Change of course here. As of when I posted last night's preview, I fully expected to be continuing today with the hauntingly beautiful second of Brahms's quartets for piano and strings, in A major, which as I noted last night was substantially conceived at the same time as the first, in G minor. However, for grueling technical reasons I'll explain some other time, what I want to do with the A major Quartet I'm just not able to do at this time.

And then it occurred to me that our hearing of the first movements of both of these wonderful quartets could equally well point us toward the G minor Quartet, which as I noted last night has become by a wide margin the most popular of the three Brahms piano quartets, which themselves have undergone a near-miraculous awakening in the last several decades, from works that were for a long time specialty items to works that are played all the time. In addition, on rechecking the earlier post in which I remembered we had sort of "done" the G minor Quartet, I discovered that all we "did" was the concluding "Gypsy Rondo."

So today's subject indeed is not the Second but the First Piano Quartet. Which offers us the additional opportunity of hearing an remarkable take from an unexpected source: Arnold Schoenberg.

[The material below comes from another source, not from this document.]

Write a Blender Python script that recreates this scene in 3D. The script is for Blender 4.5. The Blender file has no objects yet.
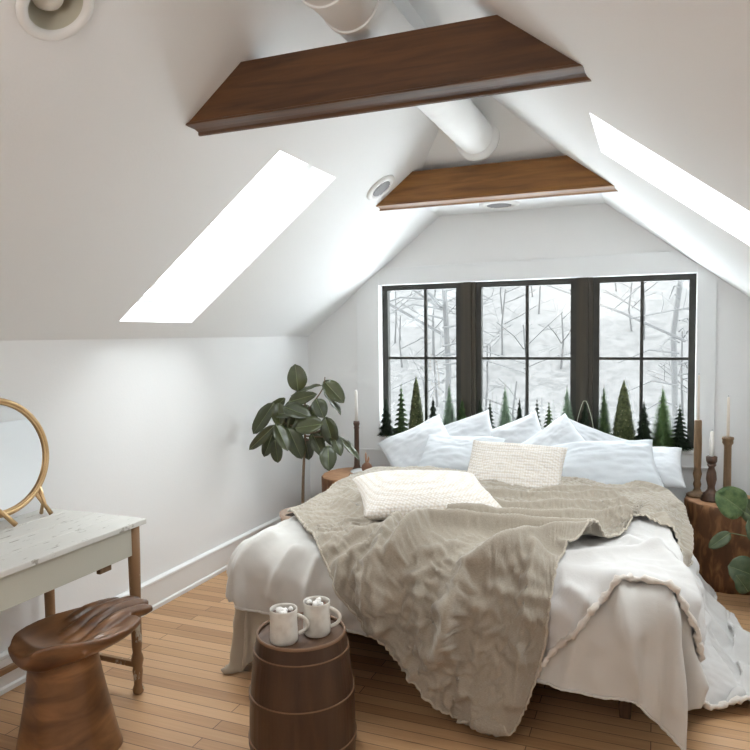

Schoenberg loved Brahms in general and this quartet in particular, which he regretted wasn't heard often enough. He hoped the orchestral version would give it more exposure, and at the same time effectively constitute a "Brahms Fifth Symphony." The orchestral dress that isn't really necessary, and sometimes overinflates the piece texturally, but on the whole not only testifies to Schoenberg's affection for the piece and does it proud. This version has understandably become a favorite of many conductors, managing to do honor to the original but also add a delicious layer of affectionately over-the-top commentary.
[UPDATE: Sorry about the defective original version of the above paragraph; it's more or less fixed now!]